ZEKE ZARCHY (1915 – 2009)
The legendary big band leader Woody Herman once said if he had an exceptional lead trumpet player and a hard-swinging drummer on the payroll, hiring the other 10 to 12 men would be pretty much pro forma.
Zeke Zarchy, who died not long ago in Los Angeles, was the last living member of the Glenn Miller band. He was born Rueben Zarchy in Brooklyn, New York, and by his early twenties had developed a reputation as a powerful and accurate lead trumpeter. He had a prodigious range, was an expert sight reader, and as Master Sergeant Zarchy from 1942 to 1945 was one of two driving forces – the other was drummer Ray McKinley – with the great Miller army/air force band in Europe.
After the war Zarchy became a first-call studio musician in LA. It”s mostly anonymous, but incredibly demanding work, which is how Zarchy preferred it. It didn’t matter what was put in front of him: he travelled with ease through any key signature and his tone was brilliant, like hammered silver.

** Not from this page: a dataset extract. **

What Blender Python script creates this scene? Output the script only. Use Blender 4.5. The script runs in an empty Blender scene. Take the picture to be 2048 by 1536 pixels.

Zarchy was a well-schooled, masterful trumpet player, one of the very few able to carry the lead chair on his own. He worked with Frank Sinatra and Tony Bennett, among others, and the next time your late night movie turns up West Side Story or Doctor Zhivago, listen carefully to the soundtrack. Same with TV reruns of The Smothers Brothers Comedy Hour. That’s Zarchy in the lead trumpet chair, matchless, playing music so difficult, so complex, and so superbly crafted as to be well beyond the capacity of Michael Jackson and his like to even imagine, let alone perform.
Zeke Zarchy died on April 12. He was 93 and it took the Los Angeles Times, where obituary notices are normally prepared in advance and very well researched, five days to notice he’d gone.